Saturday, June 11, 2022

Do Something!

   Protest demonstrations nationwide today called on Congress to do something about continuing gun violence in America. But conservative Republicans from many states are not likely to support such measures.
   Gun owners and the National Rifle Association (NRA) have a strong presence in the South and the Midwest, so representatives from these states typically move to block national laws.
   That leaves it to each state to strengthen their laws even more. This will not, however, slow mass shootings in states that do not tighten gun controls. This is where some of the deadliest mass shootings have occurred.

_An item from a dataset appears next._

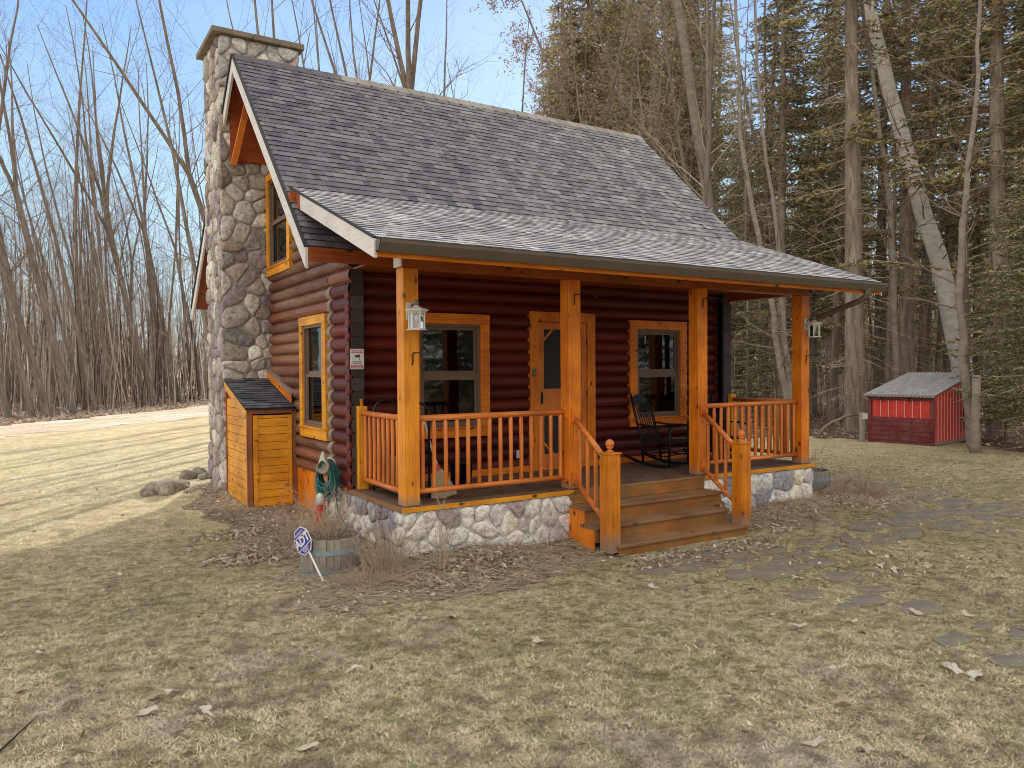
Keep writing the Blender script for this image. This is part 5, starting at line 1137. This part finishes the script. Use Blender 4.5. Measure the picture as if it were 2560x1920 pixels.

   Separately, efforts in the House of Representatives to prove the influence of Donald Trump in arranging the protests on Jan. 6, 2020, will add to the public knowledge of his role, but this will have little or no influence on the Senate, where Republican senators have a strong enough presence to block any censures.
   However, as all the evidence is forwarded to prosecutors -- both federal and state, under civil and criminal law -- courts at several levels will hear new allegations. And any attempt to block charges by citing presidential executive privilege will not work, for several reasons:
   1/  State investigations, both civil and criminal, are independent of federal jurisdiction.
   2/ Trump is no longer president, so he cannot succeed in claiming executive privilege which would make him exempt from prosecution.
   3/ The current president has lifted any potential block to such a prosecution.
   4/  Any claim that he is still president, allegedly because the election was "rigged" and that he really did win re-election, is false.
   5/  It is also false that he won the 2016 election. He lost the popular vote, but became president by manipulating the electoral count.

   Hearings by the House committee investigating gun violence in America will continue in the coming week as officials pile up evidence of civil and criminal wrongdoing by the former president and his supporters, including some members of Congress.
   These questions remain: Will the former president be prosecuted? When and where?
   Here are some likely answers:
   On a state level, yes, he is being prosecuted.
   On a federal level, probably will be prosecuted.
   Also, will Congress act officially to sanction the former president?
   By the House of Representatives, the answer is yes.
   By the Senate, probably not this year, but possibly next year, assuming the November election changes the balance of political representation.
   
   Meanwhile, here are some of the attitudes taken by the Ultra Right:
   -- Ignore it. That means it didn't happen.
   -- We're call Rightists because we're correct.
   -- Conservatives want to conserve things. If it was correct in the 18th Century, it must be correct today.
   -- Liberals need to be liberated from their delusions.

   Or, to quote Chico Marx, their attitude is this: "Who you gonna believe, me or your own eyes?"